Please output the data below exactly as given, starting at its first line and stopping after the line that contains "from math import".

.....

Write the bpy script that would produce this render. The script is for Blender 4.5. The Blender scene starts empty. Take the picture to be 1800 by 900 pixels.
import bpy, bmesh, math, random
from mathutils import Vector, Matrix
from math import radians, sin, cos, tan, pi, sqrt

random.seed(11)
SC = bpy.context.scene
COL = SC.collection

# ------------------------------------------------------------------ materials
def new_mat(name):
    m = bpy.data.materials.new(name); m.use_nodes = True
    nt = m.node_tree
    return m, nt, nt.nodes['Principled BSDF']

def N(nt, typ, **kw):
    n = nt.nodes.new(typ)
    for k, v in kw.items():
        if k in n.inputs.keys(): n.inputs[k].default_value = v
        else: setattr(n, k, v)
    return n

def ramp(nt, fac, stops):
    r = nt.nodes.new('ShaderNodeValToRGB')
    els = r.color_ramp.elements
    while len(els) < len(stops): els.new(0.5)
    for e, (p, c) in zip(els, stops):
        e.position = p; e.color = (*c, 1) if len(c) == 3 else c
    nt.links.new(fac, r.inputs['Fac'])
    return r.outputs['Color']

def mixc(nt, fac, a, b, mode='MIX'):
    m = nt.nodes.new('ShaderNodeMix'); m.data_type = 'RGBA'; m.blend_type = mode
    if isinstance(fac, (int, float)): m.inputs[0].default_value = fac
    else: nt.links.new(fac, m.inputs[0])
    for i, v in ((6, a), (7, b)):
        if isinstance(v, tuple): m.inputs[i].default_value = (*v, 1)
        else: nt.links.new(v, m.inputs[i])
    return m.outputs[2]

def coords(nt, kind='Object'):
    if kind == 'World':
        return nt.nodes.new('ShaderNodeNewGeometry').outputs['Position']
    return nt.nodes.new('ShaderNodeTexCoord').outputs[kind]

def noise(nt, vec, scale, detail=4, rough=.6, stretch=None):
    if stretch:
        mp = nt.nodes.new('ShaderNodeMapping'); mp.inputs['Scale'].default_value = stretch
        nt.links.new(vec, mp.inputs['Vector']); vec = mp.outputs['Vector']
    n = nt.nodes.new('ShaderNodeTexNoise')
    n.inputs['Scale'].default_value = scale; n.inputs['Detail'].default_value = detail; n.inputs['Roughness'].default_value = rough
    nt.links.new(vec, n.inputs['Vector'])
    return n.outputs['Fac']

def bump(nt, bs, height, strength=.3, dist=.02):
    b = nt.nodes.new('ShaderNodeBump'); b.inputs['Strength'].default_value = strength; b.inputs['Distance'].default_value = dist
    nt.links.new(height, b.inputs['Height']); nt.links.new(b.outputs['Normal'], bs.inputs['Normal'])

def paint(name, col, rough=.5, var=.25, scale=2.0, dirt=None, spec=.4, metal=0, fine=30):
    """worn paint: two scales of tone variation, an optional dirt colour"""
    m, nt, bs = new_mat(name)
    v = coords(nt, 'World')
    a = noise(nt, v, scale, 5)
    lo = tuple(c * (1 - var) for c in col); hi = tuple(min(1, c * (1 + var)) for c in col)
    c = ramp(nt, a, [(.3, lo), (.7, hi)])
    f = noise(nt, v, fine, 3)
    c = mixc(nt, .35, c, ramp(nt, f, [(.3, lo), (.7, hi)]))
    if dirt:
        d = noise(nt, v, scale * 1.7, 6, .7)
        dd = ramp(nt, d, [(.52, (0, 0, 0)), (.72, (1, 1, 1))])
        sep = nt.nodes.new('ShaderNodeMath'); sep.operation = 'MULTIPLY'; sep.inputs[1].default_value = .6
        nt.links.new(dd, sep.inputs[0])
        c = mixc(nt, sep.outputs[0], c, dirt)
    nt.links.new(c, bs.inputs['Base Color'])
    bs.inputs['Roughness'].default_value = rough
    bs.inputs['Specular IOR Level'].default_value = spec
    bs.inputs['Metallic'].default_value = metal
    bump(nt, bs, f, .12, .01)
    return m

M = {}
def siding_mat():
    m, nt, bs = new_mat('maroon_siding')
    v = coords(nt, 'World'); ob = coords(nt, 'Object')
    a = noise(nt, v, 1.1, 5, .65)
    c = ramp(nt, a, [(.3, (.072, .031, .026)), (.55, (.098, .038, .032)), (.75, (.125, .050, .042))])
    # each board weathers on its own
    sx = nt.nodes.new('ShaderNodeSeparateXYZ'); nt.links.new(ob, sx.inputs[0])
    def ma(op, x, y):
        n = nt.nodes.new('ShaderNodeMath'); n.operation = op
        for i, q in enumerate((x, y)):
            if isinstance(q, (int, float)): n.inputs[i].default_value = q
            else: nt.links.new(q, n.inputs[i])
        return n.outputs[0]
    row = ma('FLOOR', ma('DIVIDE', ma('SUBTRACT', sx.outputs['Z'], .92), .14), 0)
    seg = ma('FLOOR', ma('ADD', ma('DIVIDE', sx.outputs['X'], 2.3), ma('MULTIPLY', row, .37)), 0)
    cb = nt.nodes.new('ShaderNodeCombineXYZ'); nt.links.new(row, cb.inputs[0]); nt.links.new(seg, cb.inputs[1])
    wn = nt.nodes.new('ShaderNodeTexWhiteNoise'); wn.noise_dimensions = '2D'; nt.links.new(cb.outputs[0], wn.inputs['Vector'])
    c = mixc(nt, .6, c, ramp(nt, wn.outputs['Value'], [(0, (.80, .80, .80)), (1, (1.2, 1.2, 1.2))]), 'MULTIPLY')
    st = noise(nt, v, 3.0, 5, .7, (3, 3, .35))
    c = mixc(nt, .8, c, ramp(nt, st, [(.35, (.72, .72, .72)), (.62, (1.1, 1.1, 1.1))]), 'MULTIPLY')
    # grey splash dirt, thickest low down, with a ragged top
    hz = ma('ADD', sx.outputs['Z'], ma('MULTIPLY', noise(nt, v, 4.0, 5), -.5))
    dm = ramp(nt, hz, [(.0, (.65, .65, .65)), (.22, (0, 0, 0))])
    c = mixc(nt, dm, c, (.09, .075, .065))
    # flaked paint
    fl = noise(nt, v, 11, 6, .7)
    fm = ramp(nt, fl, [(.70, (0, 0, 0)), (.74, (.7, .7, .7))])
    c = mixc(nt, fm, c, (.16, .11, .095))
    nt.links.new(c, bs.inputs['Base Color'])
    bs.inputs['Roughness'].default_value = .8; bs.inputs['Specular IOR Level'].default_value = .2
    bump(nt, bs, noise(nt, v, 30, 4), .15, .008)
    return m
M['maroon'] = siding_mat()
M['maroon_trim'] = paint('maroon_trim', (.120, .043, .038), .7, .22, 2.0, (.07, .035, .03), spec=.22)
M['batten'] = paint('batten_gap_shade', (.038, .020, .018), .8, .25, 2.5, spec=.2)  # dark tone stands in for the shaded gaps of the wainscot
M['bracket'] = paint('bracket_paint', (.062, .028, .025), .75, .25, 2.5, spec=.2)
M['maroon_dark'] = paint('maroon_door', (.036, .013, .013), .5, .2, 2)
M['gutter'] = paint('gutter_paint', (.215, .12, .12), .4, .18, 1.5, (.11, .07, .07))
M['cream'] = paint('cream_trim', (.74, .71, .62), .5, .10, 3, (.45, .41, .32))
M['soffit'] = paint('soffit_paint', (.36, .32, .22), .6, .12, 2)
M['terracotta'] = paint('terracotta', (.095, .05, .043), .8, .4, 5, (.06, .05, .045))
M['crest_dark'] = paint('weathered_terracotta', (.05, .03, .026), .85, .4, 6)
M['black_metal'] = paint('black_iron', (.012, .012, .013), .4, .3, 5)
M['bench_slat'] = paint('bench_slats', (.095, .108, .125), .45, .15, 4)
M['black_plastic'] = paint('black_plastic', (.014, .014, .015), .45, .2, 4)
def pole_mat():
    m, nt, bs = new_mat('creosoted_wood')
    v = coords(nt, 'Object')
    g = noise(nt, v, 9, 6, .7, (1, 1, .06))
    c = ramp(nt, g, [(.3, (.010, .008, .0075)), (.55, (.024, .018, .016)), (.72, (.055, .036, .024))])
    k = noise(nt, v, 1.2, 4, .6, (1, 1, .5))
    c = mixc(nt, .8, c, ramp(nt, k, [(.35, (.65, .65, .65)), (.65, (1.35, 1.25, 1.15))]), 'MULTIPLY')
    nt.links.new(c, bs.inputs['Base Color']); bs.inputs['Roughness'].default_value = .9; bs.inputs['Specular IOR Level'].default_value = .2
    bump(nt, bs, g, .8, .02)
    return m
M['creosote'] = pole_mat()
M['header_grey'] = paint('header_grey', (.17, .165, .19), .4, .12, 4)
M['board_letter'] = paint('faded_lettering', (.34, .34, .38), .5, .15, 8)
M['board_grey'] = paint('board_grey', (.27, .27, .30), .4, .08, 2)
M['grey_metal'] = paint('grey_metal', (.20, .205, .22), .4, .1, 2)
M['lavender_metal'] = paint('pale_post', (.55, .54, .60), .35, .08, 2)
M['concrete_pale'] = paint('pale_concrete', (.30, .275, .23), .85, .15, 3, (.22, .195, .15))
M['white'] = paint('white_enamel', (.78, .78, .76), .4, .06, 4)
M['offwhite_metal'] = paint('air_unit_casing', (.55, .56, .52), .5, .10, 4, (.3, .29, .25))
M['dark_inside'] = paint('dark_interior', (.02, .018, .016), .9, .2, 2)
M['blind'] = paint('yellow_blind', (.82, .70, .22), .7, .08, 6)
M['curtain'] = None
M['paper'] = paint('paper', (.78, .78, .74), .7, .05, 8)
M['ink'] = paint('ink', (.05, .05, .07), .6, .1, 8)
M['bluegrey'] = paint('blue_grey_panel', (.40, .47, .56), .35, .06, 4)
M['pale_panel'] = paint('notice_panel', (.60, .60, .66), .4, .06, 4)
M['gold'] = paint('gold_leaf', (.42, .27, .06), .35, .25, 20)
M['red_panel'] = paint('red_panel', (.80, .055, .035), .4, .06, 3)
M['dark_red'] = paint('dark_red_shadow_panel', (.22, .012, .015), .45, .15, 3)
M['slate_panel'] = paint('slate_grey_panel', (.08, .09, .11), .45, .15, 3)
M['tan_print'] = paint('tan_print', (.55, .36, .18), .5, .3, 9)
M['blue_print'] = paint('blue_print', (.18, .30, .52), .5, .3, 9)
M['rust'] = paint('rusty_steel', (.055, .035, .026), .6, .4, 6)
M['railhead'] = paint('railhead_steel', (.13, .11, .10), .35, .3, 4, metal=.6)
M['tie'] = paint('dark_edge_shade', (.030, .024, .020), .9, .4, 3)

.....

Answer for this exercise:
Write the bpy script that would produce this render. The script is for Blender 4.5. The Blender scene starts empty. Take the picture to be 1800 by 900 pixels.
import bpy, bmesh, math, random
from mathutils import Vector, Matrix
from math import radians, sin, cos, tan, pi, sqrt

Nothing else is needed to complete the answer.